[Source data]

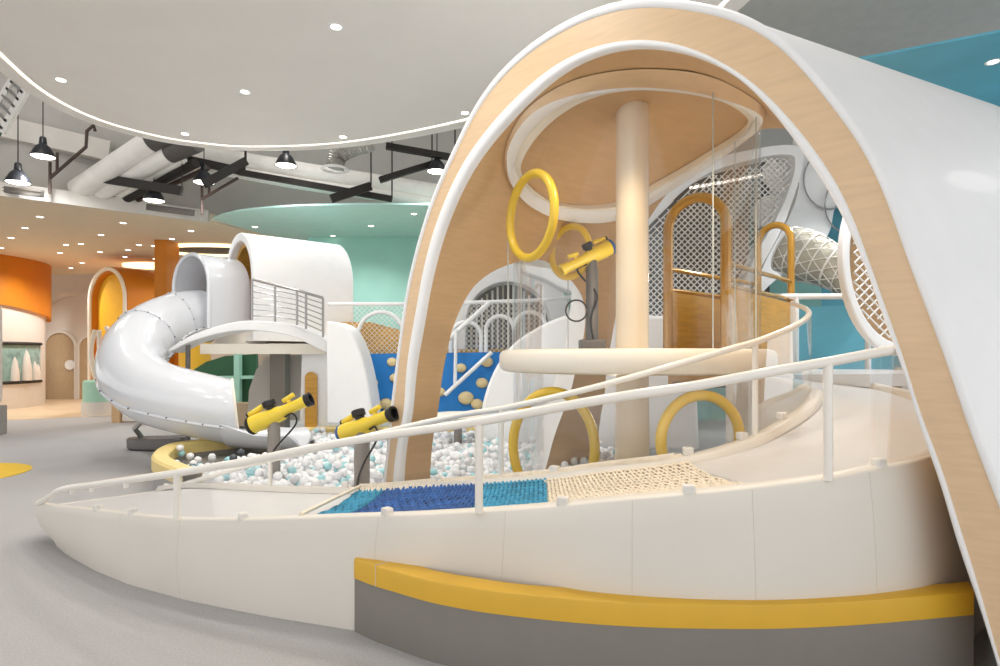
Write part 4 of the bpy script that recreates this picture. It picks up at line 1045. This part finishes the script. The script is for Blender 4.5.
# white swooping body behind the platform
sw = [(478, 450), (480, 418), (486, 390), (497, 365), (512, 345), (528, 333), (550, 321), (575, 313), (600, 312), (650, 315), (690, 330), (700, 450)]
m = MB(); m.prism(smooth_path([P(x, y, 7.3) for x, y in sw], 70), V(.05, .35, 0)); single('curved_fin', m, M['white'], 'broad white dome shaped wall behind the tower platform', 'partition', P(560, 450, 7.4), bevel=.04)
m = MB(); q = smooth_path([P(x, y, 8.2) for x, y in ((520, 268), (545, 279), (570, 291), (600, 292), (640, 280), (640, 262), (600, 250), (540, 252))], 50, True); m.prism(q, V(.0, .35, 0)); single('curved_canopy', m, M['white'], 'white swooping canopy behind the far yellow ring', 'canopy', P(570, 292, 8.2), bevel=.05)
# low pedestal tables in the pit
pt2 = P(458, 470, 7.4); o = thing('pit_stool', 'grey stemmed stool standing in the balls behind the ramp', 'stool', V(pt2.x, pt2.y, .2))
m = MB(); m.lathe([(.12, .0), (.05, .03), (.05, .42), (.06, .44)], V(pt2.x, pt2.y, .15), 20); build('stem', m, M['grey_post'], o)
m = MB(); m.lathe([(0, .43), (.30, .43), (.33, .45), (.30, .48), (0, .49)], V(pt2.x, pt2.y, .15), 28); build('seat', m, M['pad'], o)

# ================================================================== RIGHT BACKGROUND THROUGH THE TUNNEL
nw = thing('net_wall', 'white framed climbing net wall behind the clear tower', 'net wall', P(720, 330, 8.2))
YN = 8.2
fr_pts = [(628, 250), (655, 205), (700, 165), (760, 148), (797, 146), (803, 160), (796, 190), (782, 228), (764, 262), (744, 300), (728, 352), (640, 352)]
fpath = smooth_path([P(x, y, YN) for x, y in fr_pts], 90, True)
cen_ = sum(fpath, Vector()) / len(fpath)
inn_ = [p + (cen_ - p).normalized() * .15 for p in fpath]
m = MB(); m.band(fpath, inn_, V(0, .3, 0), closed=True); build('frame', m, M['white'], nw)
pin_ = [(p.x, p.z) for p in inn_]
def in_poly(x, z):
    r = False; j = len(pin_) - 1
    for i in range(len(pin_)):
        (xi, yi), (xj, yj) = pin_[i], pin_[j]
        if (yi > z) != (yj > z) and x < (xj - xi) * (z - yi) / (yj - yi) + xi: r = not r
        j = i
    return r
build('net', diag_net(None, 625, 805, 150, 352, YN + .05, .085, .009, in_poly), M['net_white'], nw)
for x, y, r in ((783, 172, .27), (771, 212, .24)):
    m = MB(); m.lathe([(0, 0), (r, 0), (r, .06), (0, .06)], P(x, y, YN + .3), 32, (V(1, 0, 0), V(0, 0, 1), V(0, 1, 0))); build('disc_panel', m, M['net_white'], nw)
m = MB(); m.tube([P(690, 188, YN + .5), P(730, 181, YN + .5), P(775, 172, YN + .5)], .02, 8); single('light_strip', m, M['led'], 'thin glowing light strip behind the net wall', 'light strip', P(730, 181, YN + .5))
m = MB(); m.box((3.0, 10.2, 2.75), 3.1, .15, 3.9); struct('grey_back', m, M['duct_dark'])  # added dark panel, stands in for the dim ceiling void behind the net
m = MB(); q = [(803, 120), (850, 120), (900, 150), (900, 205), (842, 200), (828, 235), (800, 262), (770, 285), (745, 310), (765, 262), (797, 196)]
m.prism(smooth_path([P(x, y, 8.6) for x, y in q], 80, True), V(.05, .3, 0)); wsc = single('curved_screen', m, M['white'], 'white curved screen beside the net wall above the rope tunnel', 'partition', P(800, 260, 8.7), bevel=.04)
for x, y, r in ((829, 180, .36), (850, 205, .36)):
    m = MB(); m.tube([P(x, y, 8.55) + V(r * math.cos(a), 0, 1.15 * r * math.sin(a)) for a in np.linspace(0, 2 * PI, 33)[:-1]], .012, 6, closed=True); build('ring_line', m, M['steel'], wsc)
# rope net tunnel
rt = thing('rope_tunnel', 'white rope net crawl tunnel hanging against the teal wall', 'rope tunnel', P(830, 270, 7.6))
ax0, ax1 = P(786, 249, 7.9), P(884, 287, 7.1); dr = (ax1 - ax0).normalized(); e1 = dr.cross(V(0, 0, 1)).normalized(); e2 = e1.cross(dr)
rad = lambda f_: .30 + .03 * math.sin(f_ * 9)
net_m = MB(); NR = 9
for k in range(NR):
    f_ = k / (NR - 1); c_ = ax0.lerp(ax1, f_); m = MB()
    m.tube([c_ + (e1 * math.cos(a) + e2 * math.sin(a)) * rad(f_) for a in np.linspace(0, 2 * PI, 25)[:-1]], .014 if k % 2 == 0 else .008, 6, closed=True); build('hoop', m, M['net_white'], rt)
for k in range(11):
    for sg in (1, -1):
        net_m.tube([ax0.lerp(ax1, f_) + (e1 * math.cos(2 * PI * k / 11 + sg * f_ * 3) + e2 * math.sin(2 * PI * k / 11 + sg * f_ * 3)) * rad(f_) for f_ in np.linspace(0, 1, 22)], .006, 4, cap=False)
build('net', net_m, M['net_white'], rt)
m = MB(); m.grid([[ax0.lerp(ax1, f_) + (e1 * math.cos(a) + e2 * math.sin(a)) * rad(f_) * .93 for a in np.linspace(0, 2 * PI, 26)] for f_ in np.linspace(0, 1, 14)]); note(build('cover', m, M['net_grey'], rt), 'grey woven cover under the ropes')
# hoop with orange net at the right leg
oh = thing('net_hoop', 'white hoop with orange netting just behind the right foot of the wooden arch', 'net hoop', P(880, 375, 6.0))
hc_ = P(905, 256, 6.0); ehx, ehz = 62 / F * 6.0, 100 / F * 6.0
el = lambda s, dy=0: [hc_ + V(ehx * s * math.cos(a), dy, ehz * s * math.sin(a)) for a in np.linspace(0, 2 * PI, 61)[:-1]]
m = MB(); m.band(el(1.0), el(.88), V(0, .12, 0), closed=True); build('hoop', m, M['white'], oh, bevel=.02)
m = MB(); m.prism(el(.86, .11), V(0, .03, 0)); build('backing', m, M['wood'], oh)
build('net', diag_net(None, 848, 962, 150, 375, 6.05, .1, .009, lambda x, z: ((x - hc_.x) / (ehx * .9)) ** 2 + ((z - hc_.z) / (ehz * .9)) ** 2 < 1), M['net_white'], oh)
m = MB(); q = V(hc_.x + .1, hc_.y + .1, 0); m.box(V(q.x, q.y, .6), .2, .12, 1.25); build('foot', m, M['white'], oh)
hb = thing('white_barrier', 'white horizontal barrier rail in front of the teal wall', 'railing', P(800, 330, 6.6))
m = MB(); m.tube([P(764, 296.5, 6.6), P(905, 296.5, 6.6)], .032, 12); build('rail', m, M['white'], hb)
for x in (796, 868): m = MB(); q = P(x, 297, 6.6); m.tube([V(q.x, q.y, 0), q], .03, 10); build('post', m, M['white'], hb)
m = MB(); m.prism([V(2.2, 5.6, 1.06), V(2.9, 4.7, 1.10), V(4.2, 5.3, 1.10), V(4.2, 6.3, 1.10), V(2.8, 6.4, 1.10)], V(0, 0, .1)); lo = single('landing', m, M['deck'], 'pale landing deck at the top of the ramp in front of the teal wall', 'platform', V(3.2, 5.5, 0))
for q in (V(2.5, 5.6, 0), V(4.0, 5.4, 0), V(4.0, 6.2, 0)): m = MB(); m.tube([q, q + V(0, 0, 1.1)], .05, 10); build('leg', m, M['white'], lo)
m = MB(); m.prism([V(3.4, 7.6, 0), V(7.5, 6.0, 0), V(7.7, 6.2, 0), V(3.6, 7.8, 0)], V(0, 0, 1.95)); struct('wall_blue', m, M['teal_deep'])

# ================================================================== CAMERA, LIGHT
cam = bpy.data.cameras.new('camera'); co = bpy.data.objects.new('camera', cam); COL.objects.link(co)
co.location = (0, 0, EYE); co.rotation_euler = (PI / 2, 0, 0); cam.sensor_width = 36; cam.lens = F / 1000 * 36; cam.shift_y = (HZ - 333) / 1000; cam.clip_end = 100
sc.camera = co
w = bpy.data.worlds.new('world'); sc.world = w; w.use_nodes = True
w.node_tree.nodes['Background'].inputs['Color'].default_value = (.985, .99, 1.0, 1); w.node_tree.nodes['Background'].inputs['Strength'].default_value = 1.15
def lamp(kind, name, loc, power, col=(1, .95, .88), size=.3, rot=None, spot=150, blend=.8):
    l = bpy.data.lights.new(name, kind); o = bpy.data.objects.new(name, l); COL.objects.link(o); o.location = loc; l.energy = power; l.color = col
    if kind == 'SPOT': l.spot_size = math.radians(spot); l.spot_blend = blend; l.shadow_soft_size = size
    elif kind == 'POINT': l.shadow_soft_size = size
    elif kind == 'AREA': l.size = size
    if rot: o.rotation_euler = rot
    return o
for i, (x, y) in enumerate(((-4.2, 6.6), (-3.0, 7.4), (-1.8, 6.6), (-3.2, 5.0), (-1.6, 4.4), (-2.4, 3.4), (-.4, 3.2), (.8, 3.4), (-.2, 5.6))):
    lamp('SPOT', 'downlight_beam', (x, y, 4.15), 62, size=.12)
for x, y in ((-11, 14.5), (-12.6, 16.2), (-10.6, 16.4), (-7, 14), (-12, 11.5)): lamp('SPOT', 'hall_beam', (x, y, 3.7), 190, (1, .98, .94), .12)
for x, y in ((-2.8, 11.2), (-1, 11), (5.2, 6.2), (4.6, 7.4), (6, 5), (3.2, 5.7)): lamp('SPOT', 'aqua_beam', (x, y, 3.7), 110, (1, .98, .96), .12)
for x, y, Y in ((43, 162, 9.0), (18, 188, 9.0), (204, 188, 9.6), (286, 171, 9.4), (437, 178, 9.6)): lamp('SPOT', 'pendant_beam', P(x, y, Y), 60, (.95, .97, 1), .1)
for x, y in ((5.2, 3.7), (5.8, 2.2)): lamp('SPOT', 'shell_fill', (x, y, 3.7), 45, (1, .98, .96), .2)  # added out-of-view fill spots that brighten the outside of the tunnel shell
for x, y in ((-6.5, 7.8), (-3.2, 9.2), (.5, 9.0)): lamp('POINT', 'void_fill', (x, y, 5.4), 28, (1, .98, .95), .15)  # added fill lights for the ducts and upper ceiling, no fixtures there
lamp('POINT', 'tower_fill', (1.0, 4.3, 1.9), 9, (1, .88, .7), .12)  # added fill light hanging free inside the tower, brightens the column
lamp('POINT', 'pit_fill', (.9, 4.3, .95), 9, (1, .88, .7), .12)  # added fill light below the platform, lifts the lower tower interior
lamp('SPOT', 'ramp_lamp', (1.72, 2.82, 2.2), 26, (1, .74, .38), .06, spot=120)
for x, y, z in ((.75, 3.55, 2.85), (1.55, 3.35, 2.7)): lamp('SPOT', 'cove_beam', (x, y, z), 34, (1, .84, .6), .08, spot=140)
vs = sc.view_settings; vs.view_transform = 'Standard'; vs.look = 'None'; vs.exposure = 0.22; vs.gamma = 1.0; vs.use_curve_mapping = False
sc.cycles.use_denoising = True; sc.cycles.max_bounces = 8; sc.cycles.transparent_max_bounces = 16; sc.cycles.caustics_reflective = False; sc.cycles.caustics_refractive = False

...

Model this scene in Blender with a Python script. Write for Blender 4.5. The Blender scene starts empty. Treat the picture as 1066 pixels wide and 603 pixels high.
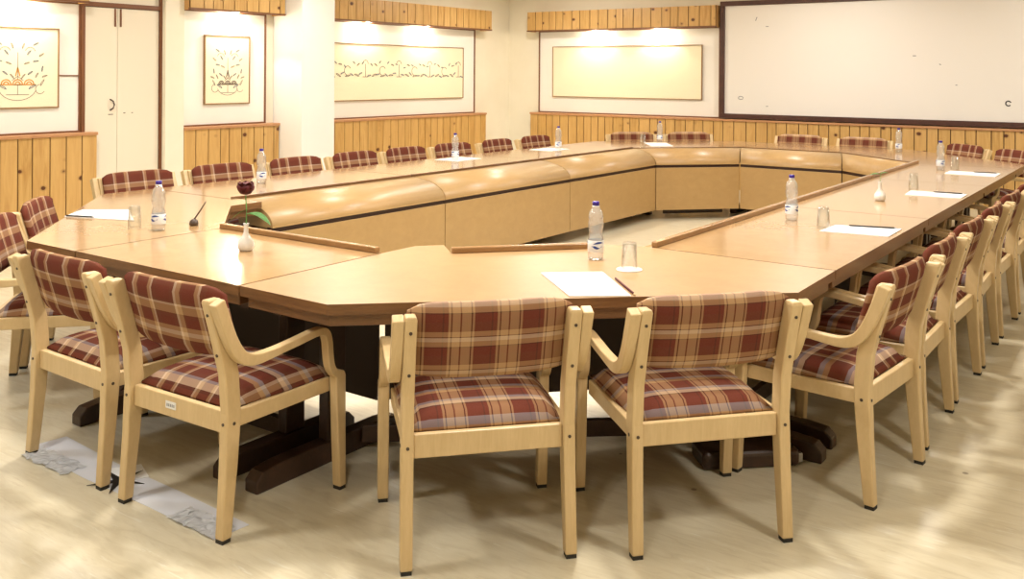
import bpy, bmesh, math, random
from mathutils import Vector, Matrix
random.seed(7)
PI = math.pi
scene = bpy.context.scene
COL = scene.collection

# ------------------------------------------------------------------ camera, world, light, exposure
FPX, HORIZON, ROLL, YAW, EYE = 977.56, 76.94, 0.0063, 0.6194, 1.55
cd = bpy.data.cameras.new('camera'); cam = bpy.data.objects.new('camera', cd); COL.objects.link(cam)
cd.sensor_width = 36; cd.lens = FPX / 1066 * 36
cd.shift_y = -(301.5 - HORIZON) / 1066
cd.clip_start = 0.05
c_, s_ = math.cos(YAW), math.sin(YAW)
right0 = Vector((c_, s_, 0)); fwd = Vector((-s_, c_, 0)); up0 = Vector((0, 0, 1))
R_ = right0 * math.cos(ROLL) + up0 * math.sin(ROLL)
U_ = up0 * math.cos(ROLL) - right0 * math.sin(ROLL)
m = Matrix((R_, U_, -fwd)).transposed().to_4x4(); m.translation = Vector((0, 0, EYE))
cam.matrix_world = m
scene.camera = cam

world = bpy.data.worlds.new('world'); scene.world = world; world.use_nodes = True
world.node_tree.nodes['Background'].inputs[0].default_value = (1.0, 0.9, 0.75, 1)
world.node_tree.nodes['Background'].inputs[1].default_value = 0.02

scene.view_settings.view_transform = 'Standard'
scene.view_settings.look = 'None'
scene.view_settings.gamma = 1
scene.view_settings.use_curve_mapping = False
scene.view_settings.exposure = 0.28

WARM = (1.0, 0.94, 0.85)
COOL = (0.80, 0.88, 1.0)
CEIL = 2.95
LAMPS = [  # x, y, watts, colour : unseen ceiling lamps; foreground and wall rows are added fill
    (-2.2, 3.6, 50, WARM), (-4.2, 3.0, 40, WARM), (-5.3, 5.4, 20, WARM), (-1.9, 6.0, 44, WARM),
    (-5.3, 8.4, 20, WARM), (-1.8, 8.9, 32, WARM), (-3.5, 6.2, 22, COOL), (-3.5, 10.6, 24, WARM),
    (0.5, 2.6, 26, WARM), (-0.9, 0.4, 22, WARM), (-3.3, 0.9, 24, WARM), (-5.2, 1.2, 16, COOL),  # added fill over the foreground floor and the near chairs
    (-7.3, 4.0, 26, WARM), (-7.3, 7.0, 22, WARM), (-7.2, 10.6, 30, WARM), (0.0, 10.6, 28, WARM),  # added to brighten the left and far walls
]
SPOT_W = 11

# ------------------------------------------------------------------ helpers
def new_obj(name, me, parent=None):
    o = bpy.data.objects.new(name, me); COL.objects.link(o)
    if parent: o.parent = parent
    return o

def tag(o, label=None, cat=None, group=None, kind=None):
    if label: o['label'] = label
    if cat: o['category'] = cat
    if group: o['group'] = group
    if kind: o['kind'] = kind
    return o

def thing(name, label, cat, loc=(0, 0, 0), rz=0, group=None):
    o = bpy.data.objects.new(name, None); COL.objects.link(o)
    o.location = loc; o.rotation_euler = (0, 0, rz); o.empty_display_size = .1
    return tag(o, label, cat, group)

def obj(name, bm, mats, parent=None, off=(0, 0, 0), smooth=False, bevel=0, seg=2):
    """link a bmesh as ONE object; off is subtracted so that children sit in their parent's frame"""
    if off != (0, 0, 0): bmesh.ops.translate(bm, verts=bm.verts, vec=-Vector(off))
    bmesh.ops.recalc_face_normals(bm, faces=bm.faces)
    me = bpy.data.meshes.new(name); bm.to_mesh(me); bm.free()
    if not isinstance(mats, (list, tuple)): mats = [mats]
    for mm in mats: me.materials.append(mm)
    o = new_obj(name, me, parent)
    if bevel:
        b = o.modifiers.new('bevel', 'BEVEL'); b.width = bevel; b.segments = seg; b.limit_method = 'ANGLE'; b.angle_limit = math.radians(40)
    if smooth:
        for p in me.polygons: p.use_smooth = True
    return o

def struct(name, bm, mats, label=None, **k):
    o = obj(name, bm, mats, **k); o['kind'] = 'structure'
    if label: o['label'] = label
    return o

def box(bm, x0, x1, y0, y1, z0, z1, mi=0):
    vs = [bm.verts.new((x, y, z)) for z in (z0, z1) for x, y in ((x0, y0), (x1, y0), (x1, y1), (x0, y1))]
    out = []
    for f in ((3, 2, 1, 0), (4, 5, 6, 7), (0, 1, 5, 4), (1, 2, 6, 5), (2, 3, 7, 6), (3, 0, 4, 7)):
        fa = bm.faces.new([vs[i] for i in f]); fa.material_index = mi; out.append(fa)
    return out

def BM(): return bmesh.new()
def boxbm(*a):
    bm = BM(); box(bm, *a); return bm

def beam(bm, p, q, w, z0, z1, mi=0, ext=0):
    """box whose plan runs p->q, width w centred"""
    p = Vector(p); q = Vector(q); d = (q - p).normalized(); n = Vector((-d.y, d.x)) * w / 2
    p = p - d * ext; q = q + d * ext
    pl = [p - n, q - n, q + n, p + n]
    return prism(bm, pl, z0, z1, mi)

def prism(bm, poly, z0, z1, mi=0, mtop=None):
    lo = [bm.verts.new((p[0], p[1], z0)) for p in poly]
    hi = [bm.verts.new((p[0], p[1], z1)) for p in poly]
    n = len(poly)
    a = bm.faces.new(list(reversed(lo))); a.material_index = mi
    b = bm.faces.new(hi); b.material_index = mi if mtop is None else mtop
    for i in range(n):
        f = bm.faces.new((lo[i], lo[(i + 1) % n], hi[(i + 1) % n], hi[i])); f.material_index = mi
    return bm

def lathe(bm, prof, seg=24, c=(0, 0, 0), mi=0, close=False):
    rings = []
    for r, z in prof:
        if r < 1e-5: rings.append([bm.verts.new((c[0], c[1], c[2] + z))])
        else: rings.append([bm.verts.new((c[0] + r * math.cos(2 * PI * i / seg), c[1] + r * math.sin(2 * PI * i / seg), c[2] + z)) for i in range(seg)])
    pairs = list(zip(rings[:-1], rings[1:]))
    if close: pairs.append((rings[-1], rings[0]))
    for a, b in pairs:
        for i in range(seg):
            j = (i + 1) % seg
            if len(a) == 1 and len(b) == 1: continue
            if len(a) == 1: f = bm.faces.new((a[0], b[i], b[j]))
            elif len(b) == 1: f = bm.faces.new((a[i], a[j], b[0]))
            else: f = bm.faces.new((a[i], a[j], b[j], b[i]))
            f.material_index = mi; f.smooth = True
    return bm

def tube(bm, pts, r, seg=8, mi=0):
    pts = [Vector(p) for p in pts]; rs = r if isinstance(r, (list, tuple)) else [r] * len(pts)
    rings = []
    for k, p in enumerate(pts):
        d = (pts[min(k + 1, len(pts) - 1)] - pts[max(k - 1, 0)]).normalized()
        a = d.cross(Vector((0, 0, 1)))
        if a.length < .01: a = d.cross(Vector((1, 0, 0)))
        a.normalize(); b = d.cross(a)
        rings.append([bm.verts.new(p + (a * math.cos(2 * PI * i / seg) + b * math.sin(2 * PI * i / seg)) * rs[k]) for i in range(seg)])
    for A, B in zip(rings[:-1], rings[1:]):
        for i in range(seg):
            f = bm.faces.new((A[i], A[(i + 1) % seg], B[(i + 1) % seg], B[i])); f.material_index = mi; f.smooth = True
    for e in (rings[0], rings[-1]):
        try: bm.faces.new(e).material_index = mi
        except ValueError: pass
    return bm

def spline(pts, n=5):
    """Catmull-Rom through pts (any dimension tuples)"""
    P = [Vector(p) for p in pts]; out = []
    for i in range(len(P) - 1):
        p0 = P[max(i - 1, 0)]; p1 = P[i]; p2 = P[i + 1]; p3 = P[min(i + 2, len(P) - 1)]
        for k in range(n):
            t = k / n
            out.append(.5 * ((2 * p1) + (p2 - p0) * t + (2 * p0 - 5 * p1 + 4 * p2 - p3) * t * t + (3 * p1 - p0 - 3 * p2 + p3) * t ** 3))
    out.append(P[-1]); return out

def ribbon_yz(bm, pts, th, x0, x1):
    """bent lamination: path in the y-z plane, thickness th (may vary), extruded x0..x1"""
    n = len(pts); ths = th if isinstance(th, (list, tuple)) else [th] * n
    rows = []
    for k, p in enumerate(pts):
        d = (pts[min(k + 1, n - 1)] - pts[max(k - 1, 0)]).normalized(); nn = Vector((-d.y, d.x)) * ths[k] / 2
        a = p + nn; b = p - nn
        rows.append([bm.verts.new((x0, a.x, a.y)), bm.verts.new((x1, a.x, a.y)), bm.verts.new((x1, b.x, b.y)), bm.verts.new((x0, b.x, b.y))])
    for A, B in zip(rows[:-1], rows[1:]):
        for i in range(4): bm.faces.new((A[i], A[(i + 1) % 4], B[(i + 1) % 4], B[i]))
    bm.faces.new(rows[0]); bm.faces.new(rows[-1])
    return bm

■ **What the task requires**
Find how many lines of the entries contain "Write". Respond with the number only.

■ **Task answer**
2